Tribeca 2017 Review: THE LOVERS, Break Up To Make Up, That's All They Do
Riveting central performances by Debra Winger and Tracy Letts anchor Azazel Jacobs' elegantly witty relationship comedy-drama.
Azazel Jacobs is a young filmmaker who’s continuing a family tradition. His father is avant-garde cinema legend Ken Jacobs, and his mother Flo and sister Nisi are also participants, all of them having worked on each other’s films. (Ken and Flo played the protagonist’s parents in Azazel’s 2008 feature Momma’s Man.) Azazel Jacobs makes films of a very different sort than his father’s, opting to work in a more commercially oriented, narrative realm, albeit in lower-budgeted independent features rather than in studio films.
However, Jacobs is, in a way, also an experimental filmmaker, finding novel approaches and uniquely observational angles to familiar-seeming scenarios. Momma’s Man comically mined the pathos existing beneath the developmentally arrested, man-child characters of the sort often played in other films by Seth Rogen or Will Ferrell, while Terri was a wonderfully nuanced and richly textured take on the teen movie.
Jacobs’ latest film The Lovers also has a familiar starting point. A middle-aged married couple, living in an anonymously banal suburban landscape, are currently withering away in the doldrums of a staid, stultifying relationship. Michael (Tracy Letts) and Mary (Debra Winger), the couple in question, have both turned to other partners for escape from their lives of mutual quiet desperation. Michael is having an affair with Lucy (Melora Walters), a ballet instructor, while Mary is seeing Robert (Aiden Gillen), a novelist; both these relationships are apparently long-term ones existing outside the marriage.
Michael and Mary appear to have an unspoken mutual understanding regarding their affairs, which provide the passion and excitement that has been long absent from their marriage. However, their paramours have grown weary of being their respective partners’ side pieces, and Michael and Mary have been under pressure from both sides to leave the marriage and remain with their lovers full-time. The impending arrival of their son Joel (Tyler Ross), visiting on a college break along with his girlfriend Erin (Jessica Sula), is Michael and Mary’s planned opportunity to finally announce that they’re dropping the charade and finally putting an end to their broken marriage.
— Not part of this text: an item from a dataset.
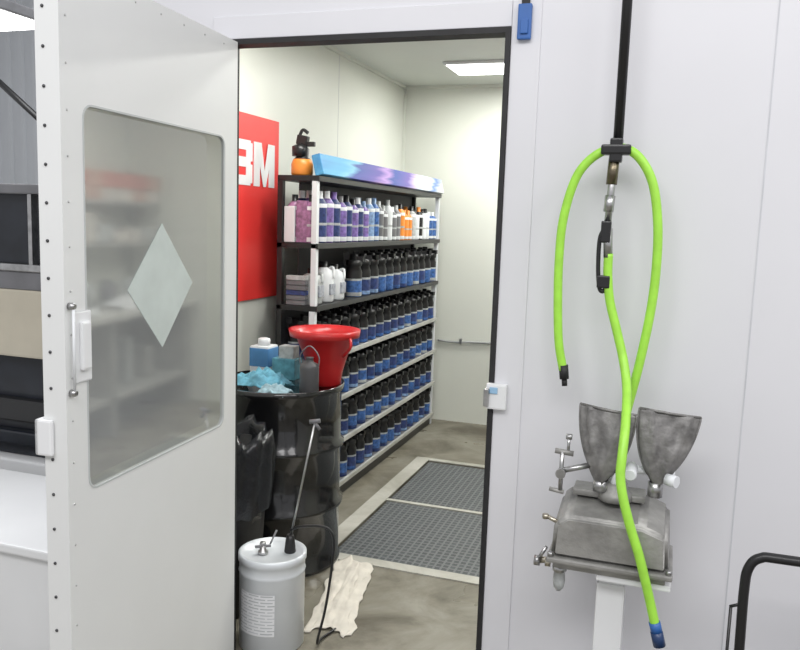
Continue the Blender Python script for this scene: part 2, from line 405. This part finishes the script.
for (y,h) in ((1.45,.19),(1.60,.22),(1.75,.20)):
    xx=SX1-.08
    m=CLEARP if y<1.5 else WHITEPL
    b.lathe([(.054,0),(.060,.01),(.060,h*.62),(.05,h*.78),(.022,h*.86),(.022,h,BLACK),(.001,h,BLACK)],(xx,y,1.149),m,16)
    b.tube(spline([(xx+.02,y+.02,1.149+h*.82),(xx+.05,y+.02,1.149+h*.85),(xx+.062,y+.0,1.149+h*.6)],4),.008,m,8)
    b.box(xx+.035,xx+.0625,y-.03,y+.03,1.19,1.25,mat('grey_label',(.35,.37,.42),.5,noise_amt=.3,nscale=50),.002)
b.obj('solvent_jugs',r)
b=MB()
for k in range(6):
    b.box(-1.90,-1.79,SY0+.005,SY0+.045,1.149+k*.026,1.172+k*.026,random.choice([GREYP,NAVY,CLEARP,GREYP]),.002)
b.box(-1.85,-1.79,1.36,1.41,1.475,1.69,PINK,.003); b.box(-1.92,-1.86,1.36,1.41,1.475,1.66,WHITEPL,.003)
b.obj('cartons',r)

b=MB(); cx,cy,cz=-1.86,1.44,1.819
b.lathe([(.052,0),(.057,.01),(.057,.06),(.047,.085),(.034,.095,BLACK),(.036,.14,BLACK),(.022,.15,BLACK),(.014,.19,BLACK)],(cx,cy,cz),ORANGE,20)
b.box(-.02,.07,-.012,.012,.15,.175,BLACK,.004,M=T(cx,cy,cz)); b.box(-.06,0,-.018,.018,.155,.205,BLACK,.006,M=T(cx,cy,cz)@Ry(10))
b.tube(spline([(cx-.02,cy,cz+.2),(cx,cy,cz+.235),(cx+.03,cy,cz+.22)],5),.009,BLACK,8)
b.lathe([(.04,.0),(.041,.05),(.02,.06)],(cx-.01,cy-.01,cz+.10),BLACK,14)
b.obj('pump_sprayer')

b=MB(); b.tube(spline([(-1.74,YB-.015,.66),(-1.6,YB-.018,.655),(-1.3,YB-.015,.668),(-.6,YB-.015,.665)],6),.009,mat('grey_conduit',(.35,.36,.36),.5),8)
for x in (-1.55,-1.1,-.7): b.box(x-.01,x+.01,YB-.028,YB,.645,.685,STEEL,.002)
b.obj('wall_conduit')

# ---------------------------------------------------------------- drum
DCX,DCY=-1.680,.88
b=MB(); R=.288
prof=[(R-.012,0),(R+.004,.004),(R+.004,.018),(R-.004,.025)]
for z in (.29,.57):
    prof+=[(R-.004,z-.022),(R+.012,z-.008),(R+.012,z+.008),(R-.004,z+.022)]
prof+=[(R-.004,.815),(R+.006,.822),(R+.009,.848),(R-.003,.850),(R-.008,.832),(.001,.830)]
b.lathe(prof,(DCX,DCY,0),BLACKG,56)
b.lathe([(.034,0),(.034,.012),(.025,.014),(.001,.014)],(-1.63,.65,.83),STEEL,16)
b.obj('steel_drum')
DZ=.831
b=MB()
b.lathe([(.062,0),(.066,.01),(.078,.07),(.132,.222),(.162,.230),(.167,.262),(.153,.262),(.126,.230),(.072,.09),(.02,.05),(.001,.05)],(-1.485,.965,DZ),RED,40,shear=(-.06,0))
b.tube(spline([(-1.345,.90,DZ+.235),(-1.335,.88,DZ+.20),(-1.38,.91,DZ+.15)],5),.007,RED,8)
b.obj('oil_funnel')
def rag(name,cx,cy,z,rx,ry,h,m,seed,n=26,shear=0,parent=None):
    b=MB(); bm=b.bm; i=b.mi(m); g=[]
    for a in range(n):
        row=[]
        for c in range(n):
            u=a/(n-1)*2-1; v=c/(n-1)*2-1
            q=noise.noise(Vector((u*2.2+seed,v*2.2,seed)))
            q2=noise.noise(Vector((u*5+seed,v*5,seed*2)))
            k=max(0,1-(u*u+v*v)*.6)
            zz=max(0.002,h*(.35*k+.7*abs(q)*k+.35*abs(q2)*k))
            row.append(bm.verts.new((cx+u*rx*(1+.25*q2)+shear*v*ry,cy+v*ry*(1+.25*q),z+zz)))
        g.append(row)
    for a in range(n-1):
        for c in range(n-1):
            f=bm.faces.new((g[a][c],g[a+1][c],g[a+1][c+1],g[a][c+1])); f.material_index=i; f.smooth=True
    o=b.obj(name,parent); md=o.modifiers.new('s','SOLIDIFY'); md.thickness=.003; md.offset=1
    return o
rag('shop_rag',-1.73,.78,DZ,.12,.10,.12,RAGB,3.1)
rag('shop_rag',-1.60,.67,DZ,.07,.05,.06,mat('pale_rag',(.32,.46,.52),.85,noise_amt=.3,nscale=25),7.7)
b=MB()
b.box(-1.90,-1.80,.98,1.08,DZ,DZ+.15,WHITEPL,.006); b.box(-1.902,-1.798,.978,1.082,DZ+.05,DZ+.14,mat('mid_blue_label',(.07,.22,.45),.5,noise_amt=.2),.003)
b.lathe([(.03,0),(.03,.03),(.02,.035)],(-1.85,1.03,DZ+.15),WHITEPL,16); b.obj('solvent_canister')
b=MB(); b.box(-1.78,-1.66,.98,1.06,DZ,DZ+.10,mat('teal_box',(.10,.30,.38),.5,noise_amt=.3,nscale=30),.004); b.box(-1.75,-1.67,.99,1.05,DZ+.10,DZ+.16,CLEARP,.004); b.obj('parts_carton')
b=MB()
cx,cy=-1.472,.745
b.lathe([(.040,0),(.043,.006),(.043,.12),(.038,.135),(.018,.145),(.016,.16),(.02,.165),(.001,.168)],(cx,cy,DZ),mat('charcoal_plastic',(.07,.07,.075),.4),24)
b.tube(spline([(cx-.04,cy,DZ+.11),(cx-.045,cy,DZ+.17),(cx,cy,DZ+.215),(cx+.045,cy,DZ+.17),(cx+.04,cy,DZ+.11)],6),.003,GREYP,6)
b.obj('plunger_can')

b=MB(); cx,cy=-1.665,.345
b.lathe([(.15,0),(.155,.01),(.185,.66),(.19,.68),(.178,.68),(.150,.06),(.001,.06)],(cx,cy,0),BLACKR,32)
n=48; prof=[(.192,.42),(.205,.52),(.208,.62),(.205,.70),(.196,.74),(.182,.72),(.172,.60),(.165,.4),(.10,.25),(.002,.24)]
vr=[]
for j,(rr,z) in enumerate(prof):
    row=[]
    for k in range(n):
        a=2*math.pi*k/n; w=noise.noise(Vector((math.cos(a)*5,math.sin(a)*5,z*6)))*.022+ .006*math.sin(a*13)
        row.append(b.bm.verts.new((cx+(rr+w*(1 if j<8 else 0))*math.cos(a),cy+(rr+w*(1 if j<8 else 0))*math.sin(a),z+w*(1.8 if j<5 else 0))))
    vr.append(row)
i=b.mi(BAG)
for j in range(len(vr)-1):
    for k in range(n):
        f=b.bm.faces.new((vr[j][k],vr[j][(k+1)%n],vr[j+1][(k+1)%n],vr[j+1][k])); f.material_index=i; f.smooth=True
b.obj('trash_bin')

# pail
cx,cy=-1.338,.165
p=empty('metal_pail',(cx,cy,0))
b=MB(); R=.122
b.lathe([(R-.004,0),(R,.004),(R,.29),(R+.003,.295),(R,.30),(R,.332),(R+.005,.337),(R+.005,.360),(R-.004,.364),(R-.010,.350),(.001,.348)],(cx,cy,0),mat('pail_white',(.68,.71,.74),.3,.1,noise_amt=.04),48)
b.obj('pail_body',p)
b=MB(); i=b.mi(LABEL); n=12; lo=[];hi=[]
for k in range(n+1):
    a=math.radians(-128+70*k/n); lo.append(b.bm.verts.new((cx+(R+.0015)*math.cos(a),cy+(R+.0015)*math.sin(a),.08))); hi.append(b.bm.verts.new((cx+(R+.0015)*math.cos(a),cy+(R+.0015)*math.sin(a),.24)))
for k in range(n):
    f=b.bm.faces.new((lo[k],lo[k+1],hi[k+1],hi[k])); f.material_index=i; f.smooth=True
b.obj('pail_label',p)
b=MB(); z0=.349
b.lathe([(.02,0),(.02,.012),(.012,.016),(.012,.03),(.001,.031)],(cx-.03,cy-.02,z0),STEEL,16)
b.lathe([(.013,0),(.013,.015),(.008,.018)],(cx-.065,cy+.045,z0),STEEL,14)
b.box(-.03,.03,-.006,.006,z0+.026,z0+.034,GREYP,.002,M=T(cx-.03,cy-.02,0)@Rz(35))
b.tube([(cx-.02,cy+.01,z0+.02),(cx-.01,cy+.05,z0+.07)],.004,GREYP,8)
px,py=cx+.055,cy+.035
b.lathe([(.02,0),(.022,.004),(.017,.05),(.012,.07,BLACK)],(px,py,z0),BLACKR,16)
b.tube([(px,py,.40),(-1.190,.20,.865)],.0045,STEEL,8)
b.tube([(-1.210,.195,.862),(-1.172,.205,.868)],.008,GREYP,8)
b.tube([(-1.190,.20,.858),(-1.172,.205,.835)],.006,GREYP,8)
b.tube(spline([(px,py,.435),(px+.04,py,.455),(-1.17,.21,.465),(-1.125,.21,.455),(-1.108,.21,.40),(-1.115,.20,.28),(-1.13,.19,.15),(-1.15,.17,.03),(-1.16,.24,.010),(-1.14,.32,.010)],8),.005,BLACK,8)
b.obj('hand_pump',p)

rag('drop_cloth',-1.235,.62,.001,.09,.33,.03,PAPER,5.3,40,shear=-.24)

# ---------------------------------------------------------------- air hose
h=empty('air_hose',(-.16,-.1,1.8)); Y=-.10
b=MB()
A=[(-.273,Y,1.19),(-.290,Y,1.27),(-.299,Y,1.38),(-.303,Y,1.50),(-.298,Y,1.62),(-.270,Y,1.735),(-.225,Y,1.795),(-.165,Y,1.820),(-.110,Y,1.800),(-.065,Y,1.73),(-.043,Y,1.62),(-.038,Y,1.50),(-.044,Y,1.38),(-.062,Y-.005,1.24),(-.083,Y-.01,1.12),(-.100,Y-.02,1.03),(-.112,Y-.03,.95)]
b.tube(spline(A,8),.0125,GREEN,12)
B=[(-.166,Y-.02,1.53),(-.164,Y-.02,1.47),(-.154,Y-.02,1.40),(-.130,Y-.025,1.32),(-.106,Y-.04,1.24),(-.090,Y-.08,1.17),(-.083,Y-.17,1.09),(-.084,Y-.215,1.02),(-.084,-.330,.965),(-.072,-.340,.91),(-.050,-.342,.84),(-.026,-.342,.775),(-.008,-.338,.715),(.010,-.33,.65),(.028,-.33,.585)]
b.tube(spline(B,8),.0125,GREEN,12)
b.obj('hose',h)
b=MB()
b.tube([(-.273,Y,1.205),(-.268,Y,1.165)],.0135,BLACKR,12); b.tube([(-.268,Y,1.165),(-.266,Y,1.145)],.008,BLACKR,10)
b.tube([(.026,-.33,.592),(.034,-.33,.565)],.015,BLUEPL,12); b.tube([(.033,-.33,.567),(.043,-.33,.53)],.016,mat('navy_plastic',(.015,.04,.12),.35),12)
b.tube([(-.172,Y-.02,1.60),(-.167,Y-.02,1.52)],.0125,STEEL,12)
b.tube(spline([(-.181,Y-.02,1.60),(-.192,Y-.02,1.57),(-.192,Y-.02,1.50),(-.186,Y-.02,1.44),(-.176,Y-.02,1.425),(-.164,Y-.02,1.44)],6),.006,BLACK,10)
b.box(-.192,-.157,Y-.035,Y-.005,1.435,1.470,BLACK,.004); b.box(-.190,-.163,Y-.033,Y-.008,1.56,1.62,BLACK,.004)
b.tube([(-.168,Y,1.80),(-.175,Y-.01,1.60)],.010,STEEL,12); b.tube([(-.169,Y,1.79),(-.172,Y,1.72)],.015,mat('brass_dark',(.2,.17,.12),.35,1,noise_amt=.2),12); b.tube([(-.173,Y-.005,1.69),(-.175,Y-.008,1.645)],.014,STEEL,8)
b.box(-.205,-.125,Y-.020,Y+.020,1.800,1.828,BLACK,.006); b.box(-.182,-.148,Y-.018,Y+.018,1.780,1.845,BLACK,.005)
b.tube([(-.162,Y,1.83),(-.162,Y,2.93)],.0135,BLACK,12)
b.box(-.185,-.14,Y-.02,-.001,2.90,2.935,BLACK,.003)
b.obj('drop_line',h)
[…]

Then, a very weird thing happens, throwing a monkey wrench into their break-up plans. After waking up together one morning and then looking at one another, a mysterious emotional alchemy occurs, and they begin falling in love with each other again. Right away, they impulsively make love, and soon they’re texting and meeting each other on the sly. In effect, they’re cheating on the people they’re having affairs with, turning the idea of infidelity completely on its head.
Joel’s arrival is the cause of much of the drama in the latter passages of the film. Joel has long resented his parents for continuing with a marriage in which neither of them are happy, turning him into an emotional wreck in the process. This, along with the suspicions, and attendant ultimatums, from Michael and Mary's lovers, especially from the emotionally unstable Lucy, causes confrontations with the potential to do irreparable damage to the relationships of everyone involved.
Jacobs has made a major leap of formal beauty and penetrating character study with The Lovers. While his previous films were pleasurable examples of what one would expect from a young director, the emotional maturity evident in this new work greatly belies Jacobs’ youth. His screenplay contains quite elegant, if at times overly neat, narrative symmetry: for example, while Michael and Mary work as office drones in sterile corporate environments, their respective lovers are creative people, emotional sorts who wear their hearts on their sleeves. The couple’s affairs can be seen as their way to relive their youthful bohemian days, before conventional suburban family life swallowed them whole.
Visually and aurally, Jacobs’ makes great use of empty spaces and silence, the sterile backgrounds of Michael and Mary's home and office settings providing a counterpoint to the passions and messy complications of the characters that dwell within them. Jacobs is also greatly aided by the lush, waltz-like orchestral score by Mandy Hoffman, which also lends grand romantic strains to the comic romantic complications.
However, what elevates The Lovers into something truly special are the brilliant, riveting performances by Debra Winger and Tracy Letts. Winger, an iconic actress of the 1980’s who hasn’t been seen on movie screens very much lately, reminds us what a wonderfully subtle and skilled actress she is, while Letts, a Pulitzer Prize-winning playwright-actor, steps up to the plate in his first major lead role. Winger gives a beautifully lived-in portrayal of a woman constantly in search of passion but having trouble finding it, while Letts manages to convey sympathy for a character who often seems remarkably tone-deaf to how his actions affect others around him.
All these elements, crowned with an ambiguously happy (or at least contentedly settled) ending, makes The Lovers a truly unique viewing experience belying the generic nature of its title.
The Lovers had its world premiere at the Tribeca Film Festival, and is in theaters now.